Francesco Romoli has always found ways to express himself.  At fourteen he studied guitar and music theory, at twenty-one he fell in love with computers, and at twenty-three he began working with photography.  His images are a cross between graphic design and photography, using photographs of his family and fusing them with his designs.  In his Artificial Intelligence series, it’s clear that Romoli has found a way to fuse his love of computers with his knack for photography.  His images are surreal, and many are inspired by sic-fi movies.  In this interview Romoli tells us about how he creates his startling and mixed media images.

When and how did you get started in photography?

About three years ago. I bought a cheap camera for Christmas. It was a Canon 1000D (Rebel XS in the U.S.) with a 18-55 IS.  I fell in love immediately. Then I attended some courses at the center of contemporary photography Marangoni in Florence.


When and how did you discover your affinity for mixing photography with graphic design, collage and bricolage?

After a few months I realized that photography was not enough to express what I felt, I wanted to create something that did not exist. I started using photoshop. My style is a mix between photography and digital graphics. I make much use of photoshop. Of course, my studies have helped me to fully understand this tool (I studied computer science). I have a good familiarity with the computer tools, then learning how to use photoshop was not very difficult.


What inspired your Artificial Intelligence Series?

I’m a big fan of the philosophy of mind. I have read many books by Daniel Dennett, Douglas Hofstadter, John Searle and many others. I studied artificial intelligence at the University and I love sci-fi movies. All these factors have influenced my artistic life. “AI” is the result of all these influences.

It seems as though you like to use mixed media in your work, can you walk us through your process for Artificial Intelligence?

The photographs are old pictures of my family of the ’30s. I used the scanner to transfer them to my computer. Later with photoshop I modify the background and some details of people. My style is very surreal. I like to imagine things that do not exist.


How much of each image is a photograph and how much is media that you’ve added in?

The human subjects are always photographs, the background is always added later.

How long does it take for you to create each image?

The big problem is coming up with a good idea. Once I have a good idea, the image is ready in three or four hours.

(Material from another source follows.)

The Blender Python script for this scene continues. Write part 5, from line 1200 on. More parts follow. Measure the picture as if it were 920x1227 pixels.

Do you have a favorite image in your Artificial Intelligence series? If so why is it your favorite?

My favorite is 04.Love of my life. In my opinion is  the most meaningful.


What is the message that you hope to convey through your Artificial Intelligence Series?

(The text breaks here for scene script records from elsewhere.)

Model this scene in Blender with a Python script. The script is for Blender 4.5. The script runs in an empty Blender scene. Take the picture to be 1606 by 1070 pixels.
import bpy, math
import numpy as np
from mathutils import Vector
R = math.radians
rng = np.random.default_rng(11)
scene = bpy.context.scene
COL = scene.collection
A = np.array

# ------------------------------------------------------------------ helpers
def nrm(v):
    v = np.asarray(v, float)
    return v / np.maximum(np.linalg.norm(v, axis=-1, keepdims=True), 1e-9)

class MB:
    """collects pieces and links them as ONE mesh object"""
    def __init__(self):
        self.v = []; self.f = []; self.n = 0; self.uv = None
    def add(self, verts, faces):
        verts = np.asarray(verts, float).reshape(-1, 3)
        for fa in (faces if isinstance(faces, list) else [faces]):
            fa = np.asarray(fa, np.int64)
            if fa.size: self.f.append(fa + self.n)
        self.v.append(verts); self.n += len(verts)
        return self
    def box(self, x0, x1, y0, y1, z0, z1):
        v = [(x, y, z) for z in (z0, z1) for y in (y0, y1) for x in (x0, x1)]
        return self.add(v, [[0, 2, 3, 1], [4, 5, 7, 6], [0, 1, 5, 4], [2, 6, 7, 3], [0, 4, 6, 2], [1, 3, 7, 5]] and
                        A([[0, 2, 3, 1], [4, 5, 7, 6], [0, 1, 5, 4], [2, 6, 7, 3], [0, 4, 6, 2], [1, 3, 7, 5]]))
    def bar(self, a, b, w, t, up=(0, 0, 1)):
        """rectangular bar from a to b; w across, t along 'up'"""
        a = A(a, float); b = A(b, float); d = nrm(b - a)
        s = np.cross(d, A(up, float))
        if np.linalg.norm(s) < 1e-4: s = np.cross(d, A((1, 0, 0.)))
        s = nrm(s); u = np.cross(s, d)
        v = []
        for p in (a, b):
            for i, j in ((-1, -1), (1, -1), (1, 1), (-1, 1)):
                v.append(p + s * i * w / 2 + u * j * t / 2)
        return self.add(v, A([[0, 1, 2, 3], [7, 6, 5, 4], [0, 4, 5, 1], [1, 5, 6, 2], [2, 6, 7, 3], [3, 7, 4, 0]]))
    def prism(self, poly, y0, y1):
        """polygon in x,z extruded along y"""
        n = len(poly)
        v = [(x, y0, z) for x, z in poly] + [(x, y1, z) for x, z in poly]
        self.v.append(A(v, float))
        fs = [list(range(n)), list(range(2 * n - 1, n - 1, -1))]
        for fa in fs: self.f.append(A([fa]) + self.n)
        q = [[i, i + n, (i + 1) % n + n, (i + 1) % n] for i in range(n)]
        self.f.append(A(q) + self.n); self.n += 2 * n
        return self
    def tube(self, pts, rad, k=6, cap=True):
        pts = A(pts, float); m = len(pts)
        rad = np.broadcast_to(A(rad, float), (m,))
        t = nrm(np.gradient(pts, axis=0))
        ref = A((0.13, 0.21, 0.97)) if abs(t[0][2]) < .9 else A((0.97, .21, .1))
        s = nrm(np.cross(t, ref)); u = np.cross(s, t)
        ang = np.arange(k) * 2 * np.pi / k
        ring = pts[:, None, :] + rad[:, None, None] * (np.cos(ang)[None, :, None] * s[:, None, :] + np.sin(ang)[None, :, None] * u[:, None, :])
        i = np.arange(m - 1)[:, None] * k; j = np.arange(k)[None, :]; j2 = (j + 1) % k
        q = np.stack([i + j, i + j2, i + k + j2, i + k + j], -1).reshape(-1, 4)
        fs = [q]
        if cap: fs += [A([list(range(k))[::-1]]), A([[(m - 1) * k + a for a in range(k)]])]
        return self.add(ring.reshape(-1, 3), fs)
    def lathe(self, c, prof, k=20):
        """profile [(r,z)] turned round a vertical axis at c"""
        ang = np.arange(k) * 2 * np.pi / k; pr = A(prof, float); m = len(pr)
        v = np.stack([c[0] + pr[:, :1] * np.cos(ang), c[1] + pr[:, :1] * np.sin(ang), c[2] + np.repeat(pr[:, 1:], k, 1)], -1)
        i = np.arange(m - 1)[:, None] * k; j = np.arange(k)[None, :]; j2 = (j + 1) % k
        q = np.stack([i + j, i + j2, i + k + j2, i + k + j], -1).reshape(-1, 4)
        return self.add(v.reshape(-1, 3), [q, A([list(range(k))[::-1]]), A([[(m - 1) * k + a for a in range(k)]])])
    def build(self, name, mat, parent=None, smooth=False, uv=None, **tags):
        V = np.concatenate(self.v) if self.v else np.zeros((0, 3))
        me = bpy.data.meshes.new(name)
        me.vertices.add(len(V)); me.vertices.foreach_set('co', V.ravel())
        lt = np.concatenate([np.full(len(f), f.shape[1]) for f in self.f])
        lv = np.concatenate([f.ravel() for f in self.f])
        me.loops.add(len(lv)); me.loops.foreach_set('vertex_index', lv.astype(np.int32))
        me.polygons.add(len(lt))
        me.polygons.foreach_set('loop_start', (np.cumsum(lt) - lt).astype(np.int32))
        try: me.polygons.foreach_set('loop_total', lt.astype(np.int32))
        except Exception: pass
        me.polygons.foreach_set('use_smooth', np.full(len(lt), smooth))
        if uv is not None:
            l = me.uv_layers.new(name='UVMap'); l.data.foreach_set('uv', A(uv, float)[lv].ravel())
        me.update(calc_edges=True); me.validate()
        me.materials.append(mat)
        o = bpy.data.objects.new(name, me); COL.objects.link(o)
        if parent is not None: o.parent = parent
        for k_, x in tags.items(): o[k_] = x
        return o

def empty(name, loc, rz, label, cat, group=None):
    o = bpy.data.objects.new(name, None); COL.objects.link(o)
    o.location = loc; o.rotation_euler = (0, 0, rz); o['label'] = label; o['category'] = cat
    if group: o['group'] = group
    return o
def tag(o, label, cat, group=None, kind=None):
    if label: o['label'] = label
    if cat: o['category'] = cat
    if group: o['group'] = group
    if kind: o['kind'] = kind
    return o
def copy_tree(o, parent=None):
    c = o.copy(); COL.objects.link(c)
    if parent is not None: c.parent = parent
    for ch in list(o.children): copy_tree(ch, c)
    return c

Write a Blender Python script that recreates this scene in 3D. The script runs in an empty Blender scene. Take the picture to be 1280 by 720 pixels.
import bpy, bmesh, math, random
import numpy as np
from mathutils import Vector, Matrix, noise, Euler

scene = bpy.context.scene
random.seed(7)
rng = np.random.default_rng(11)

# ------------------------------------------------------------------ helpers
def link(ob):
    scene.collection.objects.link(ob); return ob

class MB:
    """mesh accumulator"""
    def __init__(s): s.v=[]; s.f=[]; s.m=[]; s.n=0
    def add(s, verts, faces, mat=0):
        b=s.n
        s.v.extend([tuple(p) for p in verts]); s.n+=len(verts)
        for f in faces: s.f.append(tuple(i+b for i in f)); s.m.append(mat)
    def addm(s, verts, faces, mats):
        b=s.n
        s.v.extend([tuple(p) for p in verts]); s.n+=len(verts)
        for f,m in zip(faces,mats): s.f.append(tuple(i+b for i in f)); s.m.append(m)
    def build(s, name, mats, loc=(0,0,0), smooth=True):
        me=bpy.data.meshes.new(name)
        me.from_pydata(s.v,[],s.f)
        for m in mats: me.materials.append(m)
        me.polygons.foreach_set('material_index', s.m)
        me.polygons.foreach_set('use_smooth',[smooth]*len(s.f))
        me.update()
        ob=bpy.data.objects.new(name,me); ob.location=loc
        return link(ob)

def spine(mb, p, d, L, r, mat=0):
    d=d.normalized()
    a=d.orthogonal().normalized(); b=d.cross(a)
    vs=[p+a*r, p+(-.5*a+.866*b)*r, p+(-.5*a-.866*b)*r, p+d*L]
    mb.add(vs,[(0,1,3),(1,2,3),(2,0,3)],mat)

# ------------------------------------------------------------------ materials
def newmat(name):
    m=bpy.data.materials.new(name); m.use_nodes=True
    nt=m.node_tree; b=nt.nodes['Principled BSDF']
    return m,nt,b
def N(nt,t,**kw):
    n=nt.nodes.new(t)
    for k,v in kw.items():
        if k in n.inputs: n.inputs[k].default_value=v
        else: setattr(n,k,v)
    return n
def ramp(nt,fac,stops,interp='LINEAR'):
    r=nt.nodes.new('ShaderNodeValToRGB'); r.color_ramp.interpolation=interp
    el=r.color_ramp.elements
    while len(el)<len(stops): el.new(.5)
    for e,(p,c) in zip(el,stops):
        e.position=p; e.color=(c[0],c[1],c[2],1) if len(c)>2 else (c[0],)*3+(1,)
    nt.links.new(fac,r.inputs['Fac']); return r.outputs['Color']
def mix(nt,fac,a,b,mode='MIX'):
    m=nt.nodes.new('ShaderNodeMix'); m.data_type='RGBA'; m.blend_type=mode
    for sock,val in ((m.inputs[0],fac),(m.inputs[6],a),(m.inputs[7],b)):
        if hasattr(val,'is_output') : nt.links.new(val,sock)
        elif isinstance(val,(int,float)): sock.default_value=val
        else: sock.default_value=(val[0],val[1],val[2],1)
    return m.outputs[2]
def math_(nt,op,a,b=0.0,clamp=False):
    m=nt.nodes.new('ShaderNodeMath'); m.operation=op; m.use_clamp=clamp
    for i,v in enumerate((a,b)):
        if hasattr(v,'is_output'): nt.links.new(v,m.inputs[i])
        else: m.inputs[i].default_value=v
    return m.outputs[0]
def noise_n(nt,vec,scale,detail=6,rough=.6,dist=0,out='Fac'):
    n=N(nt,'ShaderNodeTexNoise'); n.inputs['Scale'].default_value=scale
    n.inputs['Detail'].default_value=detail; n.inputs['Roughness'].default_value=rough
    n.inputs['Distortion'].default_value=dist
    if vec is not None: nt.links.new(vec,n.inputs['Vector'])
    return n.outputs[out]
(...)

It ‘s not important who we are or what species we belong to. Life is important in all its forms.

The images in all of your series seem surreal, are there any photographers that inspired you?

I love artists like Sharrie Lavine, Barbara Kruger and Richard Prince. An artist that I really like is Maggie Taylor. The way of working of these and other artists definitely has influenced my work.


What are your plans for the future?

At this moment I’m working on a new set of images. The series is called “The machine stops”  and the  main subjects are always members of my family.